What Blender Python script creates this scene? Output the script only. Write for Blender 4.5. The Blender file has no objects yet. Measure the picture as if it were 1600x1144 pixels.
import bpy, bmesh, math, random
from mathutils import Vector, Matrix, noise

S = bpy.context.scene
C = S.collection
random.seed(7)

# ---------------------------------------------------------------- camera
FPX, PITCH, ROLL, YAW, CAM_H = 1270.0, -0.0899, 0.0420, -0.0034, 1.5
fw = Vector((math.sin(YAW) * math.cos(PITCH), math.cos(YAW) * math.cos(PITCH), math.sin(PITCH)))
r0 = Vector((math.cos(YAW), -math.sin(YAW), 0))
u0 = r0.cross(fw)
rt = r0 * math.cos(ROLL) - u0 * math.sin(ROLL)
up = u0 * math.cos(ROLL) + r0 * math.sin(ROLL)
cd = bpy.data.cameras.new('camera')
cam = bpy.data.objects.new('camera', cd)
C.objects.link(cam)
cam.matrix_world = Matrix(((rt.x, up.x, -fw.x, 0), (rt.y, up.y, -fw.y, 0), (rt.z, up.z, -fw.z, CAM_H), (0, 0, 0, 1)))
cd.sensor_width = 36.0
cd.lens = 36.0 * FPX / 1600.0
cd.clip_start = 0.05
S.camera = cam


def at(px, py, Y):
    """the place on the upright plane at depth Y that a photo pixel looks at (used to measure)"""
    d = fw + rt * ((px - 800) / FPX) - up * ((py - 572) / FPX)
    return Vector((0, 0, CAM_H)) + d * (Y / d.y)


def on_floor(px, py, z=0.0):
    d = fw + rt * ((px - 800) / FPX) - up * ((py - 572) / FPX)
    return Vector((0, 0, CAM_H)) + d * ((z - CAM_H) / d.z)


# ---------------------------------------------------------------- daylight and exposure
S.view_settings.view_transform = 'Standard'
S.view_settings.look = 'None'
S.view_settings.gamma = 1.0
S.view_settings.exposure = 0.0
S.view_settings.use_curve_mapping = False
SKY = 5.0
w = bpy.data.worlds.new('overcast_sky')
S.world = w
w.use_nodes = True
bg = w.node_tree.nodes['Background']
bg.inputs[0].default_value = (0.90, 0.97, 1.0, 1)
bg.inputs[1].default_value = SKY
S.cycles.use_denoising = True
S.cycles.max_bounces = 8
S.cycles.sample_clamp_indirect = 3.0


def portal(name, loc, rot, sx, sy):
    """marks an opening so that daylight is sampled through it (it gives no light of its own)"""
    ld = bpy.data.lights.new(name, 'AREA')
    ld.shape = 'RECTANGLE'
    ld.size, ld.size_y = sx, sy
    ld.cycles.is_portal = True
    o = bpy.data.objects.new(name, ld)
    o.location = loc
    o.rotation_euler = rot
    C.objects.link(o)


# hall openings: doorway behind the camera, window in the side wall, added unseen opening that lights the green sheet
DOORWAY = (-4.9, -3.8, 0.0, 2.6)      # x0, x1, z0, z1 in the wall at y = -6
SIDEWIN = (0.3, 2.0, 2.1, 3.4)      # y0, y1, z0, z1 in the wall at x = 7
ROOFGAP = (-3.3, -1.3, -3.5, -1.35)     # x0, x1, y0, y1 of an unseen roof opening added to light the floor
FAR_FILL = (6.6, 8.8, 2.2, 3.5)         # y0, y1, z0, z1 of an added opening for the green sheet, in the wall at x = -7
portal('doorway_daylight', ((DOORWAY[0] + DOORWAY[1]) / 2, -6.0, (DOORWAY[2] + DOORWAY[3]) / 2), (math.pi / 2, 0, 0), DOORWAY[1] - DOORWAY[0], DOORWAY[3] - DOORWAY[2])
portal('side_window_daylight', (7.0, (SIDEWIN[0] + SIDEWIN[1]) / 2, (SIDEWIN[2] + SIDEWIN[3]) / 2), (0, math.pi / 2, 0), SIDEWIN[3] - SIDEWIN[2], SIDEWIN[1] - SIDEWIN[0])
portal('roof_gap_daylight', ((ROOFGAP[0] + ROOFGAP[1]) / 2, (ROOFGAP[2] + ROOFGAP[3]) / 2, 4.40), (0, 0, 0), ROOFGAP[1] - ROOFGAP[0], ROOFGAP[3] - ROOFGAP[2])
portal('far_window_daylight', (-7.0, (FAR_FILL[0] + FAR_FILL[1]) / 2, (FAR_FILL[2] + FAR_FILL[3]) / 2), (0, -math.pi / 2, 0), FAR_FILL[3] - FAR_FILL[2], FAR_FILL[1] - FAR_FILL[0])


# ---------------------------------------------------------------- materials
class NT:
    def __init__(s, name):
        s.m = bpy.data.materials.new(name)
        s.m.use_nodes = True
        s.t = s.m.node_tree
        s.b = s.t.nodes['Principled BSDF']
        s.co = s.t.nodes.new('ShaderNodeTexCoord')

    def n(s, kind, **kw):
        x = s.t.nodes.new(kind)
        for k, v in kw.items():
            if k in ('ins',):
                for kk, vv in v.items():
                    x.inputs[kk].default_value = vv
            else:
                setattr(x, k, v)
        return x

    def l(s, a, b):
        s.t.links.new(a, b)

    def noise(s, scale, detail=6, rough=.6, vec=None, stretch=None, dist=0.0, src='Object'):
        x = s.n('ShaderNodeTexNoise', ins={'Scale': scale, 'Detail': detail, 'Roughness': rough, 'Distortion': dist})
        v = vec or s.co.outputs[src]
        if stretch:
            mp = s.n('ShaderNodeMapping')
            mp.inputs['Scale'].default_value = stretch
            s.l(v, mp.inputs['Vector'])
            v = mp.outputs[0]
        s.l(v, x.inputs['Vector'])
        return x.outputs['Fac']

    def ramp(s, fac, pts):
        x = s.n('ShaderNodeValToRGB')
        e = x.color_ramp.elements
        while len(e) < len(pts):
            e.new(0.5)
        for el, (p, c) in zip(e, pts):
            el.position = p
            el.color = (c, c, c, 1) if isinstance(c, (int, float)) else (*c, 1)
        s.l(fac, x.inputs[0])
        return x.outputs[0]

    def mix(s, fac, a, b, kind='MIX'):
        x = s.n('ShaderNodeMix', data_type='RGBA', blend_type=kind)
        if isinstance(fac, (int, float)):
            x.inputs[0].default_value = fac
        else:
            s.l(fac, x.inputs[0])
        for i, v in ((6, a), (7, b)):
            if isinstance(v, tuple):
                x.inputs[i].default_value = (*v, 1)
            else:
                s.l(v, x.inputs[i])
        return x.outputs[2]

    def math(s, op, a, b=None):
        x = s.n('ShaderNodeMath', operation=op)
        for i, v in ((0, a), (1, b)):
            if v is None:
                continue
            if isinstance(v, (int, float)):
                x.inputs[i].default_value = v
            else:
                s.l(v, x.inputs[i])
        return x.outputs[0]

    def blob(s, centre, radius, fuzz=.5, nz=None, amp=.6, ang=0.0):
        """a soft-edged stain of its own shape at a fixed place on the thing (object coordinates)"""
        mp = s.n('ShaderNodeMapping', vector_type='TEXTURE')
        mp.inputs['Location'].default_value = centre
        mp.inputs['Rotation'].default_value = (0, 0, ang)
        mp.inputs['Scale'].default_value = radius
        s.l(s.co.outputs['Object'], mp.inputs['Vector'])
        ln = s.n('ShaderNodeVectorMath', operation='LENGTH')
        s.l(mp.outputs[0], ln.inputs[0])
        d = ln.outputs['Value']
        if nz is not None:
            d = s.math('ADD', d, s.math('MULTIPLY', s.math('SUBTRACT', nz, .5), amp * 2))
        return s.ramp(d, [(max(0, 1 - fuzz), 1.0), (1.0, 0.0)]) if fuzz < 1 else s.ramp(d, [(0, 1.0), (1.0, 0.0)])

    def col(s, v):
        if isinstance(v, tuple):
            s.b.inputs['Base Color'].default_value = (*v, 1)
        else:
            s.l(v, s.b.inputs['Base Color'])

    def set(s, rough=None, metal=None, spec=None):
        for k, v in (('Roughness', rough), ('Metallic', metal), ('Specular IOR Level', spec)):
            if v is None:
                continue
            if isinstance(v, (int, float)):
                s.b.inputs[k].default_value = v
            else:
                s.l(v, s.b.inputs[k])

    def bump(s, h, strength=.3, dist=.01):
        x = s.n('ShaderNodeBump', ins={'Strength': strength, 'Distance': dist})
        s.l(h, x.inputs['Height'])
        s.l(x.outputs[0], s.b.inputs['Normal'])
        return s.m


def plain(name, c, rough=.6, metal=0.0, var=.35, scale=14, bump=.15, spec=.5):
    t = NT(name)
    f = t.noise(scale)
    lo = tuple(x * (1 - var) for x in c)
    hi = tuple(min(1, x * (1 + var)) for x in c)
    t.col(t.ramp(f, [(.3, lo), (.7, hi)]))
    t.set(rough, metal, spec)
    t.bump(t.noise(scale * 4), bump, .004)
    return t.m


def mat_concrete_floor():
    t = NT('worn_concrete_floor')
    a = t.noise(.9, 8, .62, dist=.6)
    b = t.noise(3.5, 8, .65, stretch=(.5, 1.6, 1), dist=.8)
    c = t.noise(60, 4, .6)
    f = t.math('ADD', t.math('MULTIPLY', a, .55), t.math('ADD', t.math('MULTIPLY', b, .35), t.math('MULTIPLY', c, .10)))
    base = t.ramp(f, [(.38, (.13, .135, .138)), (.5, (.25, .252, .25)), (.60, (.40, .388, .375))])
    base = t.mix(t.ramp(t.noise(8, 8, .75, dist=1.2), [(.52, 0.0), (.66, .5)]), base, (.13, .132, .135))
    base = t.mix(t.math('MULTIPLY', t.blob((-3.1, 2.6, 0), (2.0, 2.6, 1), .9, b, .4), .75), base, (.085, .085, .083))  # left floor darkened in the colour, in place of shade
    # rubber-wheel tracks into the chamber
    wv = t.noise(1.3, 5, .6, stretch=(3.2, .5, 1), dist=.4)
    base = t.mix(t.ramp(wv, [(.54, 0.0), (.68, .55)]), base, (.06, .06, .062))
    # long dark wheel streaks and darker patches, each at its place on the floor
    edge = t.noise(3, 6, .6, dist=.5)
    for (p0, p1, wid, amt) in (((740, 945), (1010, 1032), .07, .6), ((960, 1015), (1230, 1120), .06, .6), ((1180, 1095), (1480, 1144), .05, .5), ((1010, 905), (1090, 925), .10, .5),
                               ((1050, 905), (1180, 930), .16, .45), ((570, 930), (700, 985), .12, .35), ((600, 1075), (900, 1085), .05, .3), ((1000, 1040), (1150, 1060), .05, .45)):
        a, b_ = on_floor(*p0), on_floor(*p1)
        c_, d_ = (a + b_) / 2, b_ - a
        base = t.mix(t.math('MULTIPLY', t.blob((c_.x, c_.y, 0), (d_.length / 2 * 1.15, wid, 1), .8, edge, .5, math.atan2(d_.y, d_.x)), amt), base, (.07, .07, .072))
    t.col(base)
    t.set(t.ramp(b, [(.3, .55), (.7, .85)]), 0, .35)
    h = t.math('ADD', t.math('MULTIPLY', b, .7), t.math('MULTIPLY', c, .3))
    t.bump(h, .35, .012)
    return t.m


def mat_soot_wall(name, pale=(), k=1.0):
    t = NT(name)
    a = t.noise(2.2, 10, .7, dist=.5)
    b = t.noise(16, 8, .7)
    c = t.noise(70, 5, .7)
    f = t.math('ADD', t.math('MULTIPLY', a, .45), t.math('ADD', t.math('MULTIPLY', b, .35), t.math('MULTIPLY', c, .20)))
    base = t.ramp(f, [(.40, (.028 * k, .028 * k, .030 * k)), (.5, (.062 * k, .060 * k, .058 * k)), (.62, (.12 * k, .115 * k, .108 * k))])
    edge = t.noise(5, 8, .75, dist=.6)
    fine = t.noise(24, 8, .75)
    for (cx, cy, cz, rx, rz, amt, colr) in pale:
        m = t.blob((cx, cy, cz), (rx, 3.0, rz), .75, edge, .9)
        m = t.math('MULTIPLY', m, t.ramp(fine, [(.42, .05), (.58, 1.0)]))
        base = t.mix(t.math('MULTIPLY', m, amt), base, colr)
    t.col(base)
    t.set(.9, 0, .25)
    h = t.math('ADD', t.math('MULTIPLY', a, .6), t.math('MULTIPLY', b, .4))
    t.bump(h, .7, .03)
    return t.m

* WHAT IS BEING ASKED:
Quote exactly the first line of the data and every line after it through the one holding "random.seed(7)".

* SOLVED PROBLEM:
What Blender Python script creates this scene? Output the script only. Write for Blender 4.5. The Blender file has no objects yet. Measure the picture as if it were 1600x1144 pixels.
import bpy, bmesh, math, random
from mathutils import Vector, Matrix, noise

S = bpy.context.scene
C = S.collection
random.seed(7)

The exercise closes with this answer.